In saying that, I do believe, I may look to family/friends to raise enough capital to invest into social media campaigns, and/or employee salaries to help speed up the potential growth of the business.
I’m also not trying to change to world, or become a super millionaire. I want to be a business owner (I’m fine if it is small and if lucky enough to have it grow to be considered large, that wouldn’t be a problem), who operates a business in an industry they enjoy and have a true passion behind (so many profiteers enter into industries they have not passion for beyond the potential of dollar signs).
I think anybody going toward VC funding using a Bubble built app would be smart to take the approach my clients do. They execute a strategy that allows them to prove a product to market fit before they invest into building a Bubble app. Then with the Bubble app, they can achieve a bit more growth through automating lots of their existing tasks so they can focus on building the business.

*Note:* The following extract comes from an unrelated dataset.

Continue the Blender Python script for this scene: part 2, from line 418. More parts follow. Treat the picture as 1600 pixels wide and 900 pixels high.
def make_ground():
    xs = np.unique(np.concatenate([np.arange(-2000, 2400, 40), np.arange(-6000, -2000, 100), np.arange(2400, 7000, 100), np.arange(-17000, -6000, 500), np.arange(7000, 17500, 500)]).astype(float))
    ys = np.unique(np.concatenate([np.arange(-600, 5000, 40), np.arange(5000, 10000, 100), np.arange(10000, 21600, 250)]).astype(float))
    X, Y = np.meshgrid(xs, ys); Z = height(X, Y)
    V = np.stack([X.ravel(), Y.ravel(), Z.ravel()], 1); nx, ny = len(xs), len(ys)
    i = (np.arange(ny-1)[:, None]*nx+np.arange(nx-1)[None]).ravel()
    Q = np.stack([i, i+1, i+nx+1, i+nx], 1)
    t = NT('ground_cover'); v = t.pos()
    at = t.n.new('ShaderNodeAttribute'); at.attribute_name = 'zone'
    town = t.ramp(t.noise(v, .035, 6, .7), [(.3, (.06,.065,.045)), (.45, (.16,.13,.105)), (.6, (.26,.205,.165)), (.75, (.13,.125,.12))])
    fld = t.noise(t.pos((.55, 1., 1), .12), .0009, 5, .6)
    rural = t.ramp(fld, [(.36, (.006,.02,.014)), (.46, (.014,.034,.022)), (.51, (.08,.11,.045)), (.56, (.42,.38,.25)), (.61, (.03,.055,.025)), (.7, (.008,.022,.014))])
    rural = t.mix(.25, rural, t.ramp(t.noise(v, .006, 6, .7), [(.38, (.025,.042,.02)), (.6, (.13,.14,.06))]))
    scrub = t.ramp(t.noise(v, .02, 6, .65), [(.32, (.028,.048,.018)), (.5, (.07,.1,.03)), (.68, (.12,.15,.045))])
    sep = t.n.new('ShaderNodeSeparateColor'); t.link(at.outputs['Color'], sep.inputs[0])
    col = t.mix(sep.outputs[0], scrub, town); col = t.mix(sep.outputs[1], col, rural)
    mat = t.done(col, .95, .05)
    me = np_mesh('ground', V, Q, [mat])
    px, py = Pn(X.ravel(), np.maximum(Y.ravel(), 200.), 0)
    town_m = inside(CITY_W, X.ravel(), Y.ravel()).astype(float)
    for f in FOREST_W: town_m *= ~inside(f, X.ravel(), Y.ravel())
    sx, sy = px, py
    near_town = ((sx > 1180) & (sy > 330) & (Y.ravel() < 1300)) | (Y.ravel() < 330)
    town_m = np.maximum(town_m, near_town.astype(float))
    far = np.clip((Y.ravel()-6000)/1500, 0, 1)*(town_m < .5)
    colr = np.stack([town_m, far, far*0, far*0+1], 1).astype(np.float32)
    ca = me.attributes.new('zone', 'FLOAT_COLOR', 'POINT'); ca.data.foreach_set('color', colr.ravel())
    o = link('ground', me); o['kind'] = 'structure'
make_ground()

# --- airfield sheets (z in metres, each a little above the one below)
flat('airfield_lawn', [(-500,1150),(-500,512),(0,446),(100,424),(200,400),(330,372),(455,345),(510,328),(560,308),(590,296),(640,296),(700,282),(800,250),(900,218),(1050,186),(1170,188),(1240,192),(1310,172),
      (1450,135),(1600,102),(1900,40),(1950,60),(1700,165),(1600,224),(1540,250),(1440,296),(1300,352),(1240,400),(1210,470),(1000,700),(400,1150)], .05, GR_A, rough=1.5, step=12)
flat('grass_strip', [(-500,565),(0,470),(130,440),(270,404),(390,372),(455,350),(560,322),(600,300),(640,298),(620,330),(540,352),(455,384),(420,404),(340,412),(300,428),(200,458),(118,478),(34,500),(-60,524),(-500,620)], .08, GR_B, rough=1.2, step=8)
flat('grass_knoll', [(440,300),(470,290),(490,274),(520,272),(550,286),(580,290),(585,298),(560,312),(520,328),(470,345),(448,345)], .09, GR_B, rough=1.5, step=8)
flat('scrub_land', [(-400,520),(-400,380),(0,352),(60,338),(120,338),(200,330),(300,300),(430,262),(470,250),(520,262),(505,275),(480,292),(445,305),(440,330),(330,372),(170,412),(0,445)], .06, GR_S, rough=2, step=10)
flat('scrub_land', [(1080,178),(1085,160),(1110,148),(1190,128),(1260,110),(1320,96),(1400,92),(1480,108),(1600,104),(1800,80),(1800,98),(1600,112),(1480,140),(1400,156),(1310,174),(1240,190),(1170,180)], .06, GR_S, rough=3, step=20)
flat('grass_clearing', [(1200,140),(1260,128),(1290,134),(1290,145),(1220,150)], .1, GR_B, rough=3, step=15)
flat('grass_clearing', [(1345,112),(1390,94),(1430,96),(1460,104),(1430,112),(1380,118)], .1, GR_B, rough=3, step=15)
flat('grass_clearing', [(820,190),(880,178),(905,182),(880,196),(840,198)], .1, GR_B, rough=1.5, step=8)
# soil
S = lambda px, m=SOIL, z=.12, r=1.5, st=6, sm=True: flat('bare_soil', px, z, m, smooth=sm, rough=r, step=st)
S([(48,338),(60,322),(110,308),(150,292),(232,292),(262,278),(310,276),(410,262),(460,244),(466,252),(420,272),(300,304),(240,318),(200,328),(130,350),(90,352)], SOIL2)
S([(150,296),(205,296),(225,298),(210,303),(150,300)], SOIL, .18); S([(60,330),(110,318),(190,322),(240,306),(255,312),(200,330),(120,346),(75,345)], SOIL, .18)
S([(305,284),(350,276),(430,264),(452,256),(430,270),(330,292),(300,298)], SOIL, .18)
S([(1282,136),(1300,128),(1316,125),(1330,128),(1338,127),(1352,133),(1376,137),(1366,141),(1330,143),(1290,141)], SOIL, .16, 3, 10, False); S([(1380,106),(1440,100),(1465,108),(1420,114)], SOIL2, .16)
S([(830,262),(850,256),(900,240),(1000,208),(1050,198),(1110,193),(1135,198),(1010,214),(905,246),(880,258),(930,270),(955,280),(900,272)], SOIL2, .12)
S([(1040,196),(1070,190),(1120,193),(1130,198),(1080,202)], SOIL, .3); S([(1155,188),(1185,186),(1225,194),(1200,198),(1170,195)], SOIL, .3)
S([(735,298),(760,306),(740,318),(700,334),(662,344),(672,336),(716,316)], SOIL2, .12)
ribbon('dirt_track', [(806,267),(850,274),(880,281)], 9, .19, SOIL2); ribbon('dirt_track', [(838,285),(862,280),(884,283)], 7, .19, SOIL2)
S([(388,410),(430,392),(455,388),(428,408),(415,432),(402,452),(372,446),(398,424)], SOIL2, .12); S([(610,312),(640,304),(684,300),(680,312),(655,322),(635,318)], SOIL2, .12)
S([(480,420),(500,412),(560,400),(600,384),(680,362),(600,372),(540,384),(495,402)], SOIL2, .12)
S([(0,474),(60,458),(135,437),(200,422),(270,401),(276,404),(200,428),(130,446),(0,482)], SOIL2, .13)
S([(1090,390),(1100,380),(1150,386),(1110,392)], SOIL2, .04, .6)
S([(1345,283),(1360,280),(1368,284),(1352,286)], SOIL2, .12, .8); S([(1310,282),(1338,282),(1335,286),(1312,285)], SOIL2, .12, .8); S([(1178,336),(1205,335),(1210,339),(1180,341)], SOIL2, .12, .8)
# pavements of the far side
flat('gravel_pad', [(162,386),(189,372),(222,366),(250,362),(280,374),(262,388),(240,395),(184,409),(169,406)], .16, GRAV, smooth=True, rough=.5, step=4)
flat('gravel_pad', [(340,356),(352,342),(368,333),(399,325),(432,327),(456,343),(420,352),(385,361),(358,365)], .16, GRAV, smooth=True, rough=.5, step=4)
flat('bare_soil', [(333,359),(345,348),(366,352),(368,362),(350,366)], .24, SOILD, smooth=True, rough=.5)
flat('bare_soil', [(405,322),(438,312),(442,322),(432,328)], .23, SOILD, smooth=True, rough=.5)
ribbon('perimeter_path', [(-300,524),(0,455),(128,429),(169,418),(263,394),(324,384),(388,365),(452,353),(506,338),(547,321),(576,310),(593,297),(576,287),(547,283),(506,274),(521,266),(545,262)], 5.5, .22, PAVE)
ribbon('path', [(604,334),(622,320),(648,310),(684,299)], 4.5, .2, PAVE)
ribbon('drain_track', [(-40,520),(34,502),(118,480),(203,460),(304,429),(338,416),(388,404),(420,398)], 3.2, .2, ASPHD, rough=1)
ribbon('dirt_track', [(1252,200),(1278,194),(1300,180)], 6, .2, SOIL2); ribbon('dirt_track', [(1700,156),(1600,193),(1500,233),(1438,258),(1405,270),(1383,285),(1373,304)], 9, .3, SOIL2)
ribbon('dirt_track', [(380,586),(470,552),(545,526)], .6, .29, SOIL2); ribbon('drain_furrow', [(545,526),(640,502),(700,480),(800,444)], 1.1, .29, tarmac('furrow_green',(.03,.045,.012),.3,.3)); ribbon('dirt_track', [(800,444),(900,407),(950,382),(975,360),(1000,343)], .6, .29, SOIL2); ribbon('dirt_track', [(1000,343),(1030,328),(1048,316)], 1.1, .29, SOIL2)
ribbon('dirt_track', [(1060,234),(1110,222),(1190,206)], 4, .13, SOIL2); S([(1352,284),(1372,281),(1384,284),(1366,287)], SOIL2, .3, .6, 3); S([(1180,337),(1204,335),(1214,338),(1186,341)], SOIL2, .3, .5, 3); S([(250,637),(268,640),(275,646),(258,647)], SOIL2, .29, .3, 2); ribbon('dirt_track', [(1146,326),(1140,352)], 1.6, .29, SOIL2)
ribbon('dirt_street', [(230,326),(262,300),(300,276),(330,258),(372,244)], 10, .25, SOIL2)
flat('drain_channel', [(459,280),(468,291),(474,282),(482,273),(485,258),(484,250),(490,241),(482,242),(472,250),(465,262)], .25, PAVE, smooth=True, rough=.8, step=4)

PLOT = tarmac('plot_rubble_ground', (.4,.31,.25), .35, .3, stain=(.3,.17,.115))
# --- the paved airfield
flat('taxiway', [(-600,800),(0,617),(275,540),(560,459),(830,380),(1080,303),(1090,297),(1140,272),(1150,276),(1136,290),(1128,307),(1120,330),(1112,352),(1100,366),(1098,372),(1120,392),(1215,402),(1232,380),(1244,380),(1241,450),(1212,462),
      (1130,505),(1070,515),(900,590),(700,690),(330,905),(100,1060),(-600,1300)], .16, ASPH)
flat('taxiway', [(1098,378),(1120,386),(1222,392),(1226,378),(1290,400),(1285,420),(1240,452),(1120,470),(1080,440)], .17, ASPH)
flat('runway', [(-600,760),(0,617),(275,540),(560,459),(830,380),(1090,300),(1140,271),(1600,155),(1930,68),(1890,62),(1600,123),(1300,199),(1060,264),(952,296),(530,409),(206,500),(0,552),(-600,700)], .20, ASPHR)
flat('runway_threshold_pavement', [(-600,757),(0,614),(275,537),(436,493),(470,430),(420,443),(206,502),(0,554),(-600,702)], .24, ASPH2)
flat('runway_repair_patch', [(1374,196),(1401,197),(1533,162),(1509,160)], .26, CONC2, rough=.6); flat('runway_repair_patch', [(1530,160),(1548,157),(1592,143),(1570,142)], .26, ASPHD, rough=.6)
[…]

Then after they have a solid MRR or profits, they go to VCs to get funding to put toward building the app on traditional code if the app/software they have needs the speed that Bubble doesn’t provide now (hopefully in the next 2-3 years it will )
I have a client who has large enterprise customers using his Bubble built app and he is doing well…but he is in the process of building out a version on traditional code. His VC funding pursuits are to build his team further to add more developers to work on the traditionally coded version. In that case, I believe it is not necessarily that the speed of Bubble is an issue that causes him to look toward traditional code, I think it is the pricing, since he is using sub-apps for each client, which is from my understanding another subscription payment to Bubble for each sub-app. Reach 10 clients and that could be $1,300/month.
There are so many different personal and business related reasons why people may or may not be looking toward VC funding with a Bubble app or why VCs would grant or reject funding a company built on a Bubble web app.